Check out the new $9.1 million outdoor gorilla habitat at Franklin Park Zoo

It opened on Tuesday.

Kiki and Pablo inside Gorilla Grove, the new outdoor gorilla habitat at Franklin Park Zoo. Zoo New England

Boston’s gorillas have a new home.

Franklin Park Zoo’s six gorillas have moved into a new $9.1 million state-of-the-art outdoor gorilla habitat called Gorilla Grove, which opened on Tuesday.

The gorillas can traverse the more than 360,000 cubic feet of space three dimensionally among a waterfall, climbing vines, trees, and built-in foraging opportunities. The space was funded by anonymous donors, according to Zoo New England.

“We are so thrilled to open Gorilla Grove, which will be an enriching experience not just for the gorillas, but for our guests as well,” said John Linehan, president and CEO of Zoo New England, in a statement.

The exterior of Gorilla Grove at Franklin Park Zoo. Zoo New England

At the front of the habitat, guests can check out scheduled training sessions with the animals at the zookeeper training area.


For a closer look at the natural behaviors and social dynamics of the gorillas, guests can travel through corridors to an immersive central observational outpost within the habitat.

The interior of Gorilla Grove at Franklin Park Zoo.

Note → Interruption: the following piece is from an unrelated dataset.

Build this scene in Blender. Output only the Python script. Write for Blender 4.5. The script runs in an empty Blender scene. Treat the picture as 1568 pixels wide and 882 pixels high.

Zoo New England

The six gorillas living at Franklin Park Zoo are Little Joe, Kitombe (Kit), Kit’s mate, Kiki, and their three offspring: Kambiri, Azize, and Pablo.

Zoo New England is a longtime supporter of gorilla conservation and part of the Species Survival Plan (SSP), which helps to ensure the survival of many threatened or endangered species in zoos and aquariums, such as the western lowland gorilla.

Guests can help the endangered habitats of western lowland gorillas in areas where cell phone materials are mined by dropping off unwanted cell phones for recycling through April 30 inside the Tropical Forest at the zoo.

The gorillas inside Gorilla Grove. Zoo New England

Gorilla Grove will provide memorable, up-close experiences for guests, according to Zoo New England.

“We strive to reach peoples’ minds through their hearts to build empathy for wildlife and their natural habitats,” Linehan said in a statement. “As you observe the tender moments between a gorilla mom and her baby, or gorilla siblings playing together, you develop a better understanding of the family dynamics and social structure of these animals. Through this opportunity, guests can also better understand the importance of biodiversity and ecosystem health.”